Despite a December rise, inflation is expected “to continue falling this year” says Yael Selfin, Chief Economist at KPMG UK.

The KPMG UK team noted that the expected fall in the energy price cap in April “could see inflation returning to target by spring. Nevertheless, disruptions in the Red Sea impacting supply chains could cause further increases in goods prices adding uncertainty to the economic outlook.”

The KPMG UK update also mentioned that the anticipated “overall improvement in the outlook for inflation, coupled with the slowdown in the domestic economy, will likely put the Bank of England in a position to begin cutting interest rates from the second half of the year, potentially lowering rates by 100 basis points in 2024.”
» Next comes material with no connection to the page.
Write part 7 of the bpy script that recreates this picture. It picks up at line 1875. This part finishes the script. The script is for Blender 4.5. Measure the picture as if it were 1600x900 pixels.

The KPMG UK team added that December’s inflation “rose slightly to 4%, driven by higher tobacco duties and persistence in services inflation.”

Encouragingly however, food price increases “continued to moderate with further slowdowns likely to lower headline inflation this year.”

KPMG UK also commented on the latest labor market figures.

They pointed out that the unique circumstances which “fueled pay growth, including strong demand for workers and higher pay demands to keep pace with the sharp rise in the cost-of-living, have receded in recent months.”

Pay growth fell for a third month in a row, “pointing to easing pressure.”

They added that the marked slowdown in pay growth “will ease the Bank of England’s concerns of a potential wage-price spiral, which could lead to faster falls in inflation.”

Vacancies are also expected “to fall further, which could see pay growth normalising towards levels consistent with the inflation target by the end of the year. This will likely bolster the case for interest rate cuts later this year.”

The update further noted that pay growth “fell to 6.6% in November, down from 7.2% a month earlier as the labor market continued to cool.”

The KPMG UK report concluded that “while unemployment remained relatively low at 4.2%, it is expected to continue trending upwards this year as economic activity remains subdued.”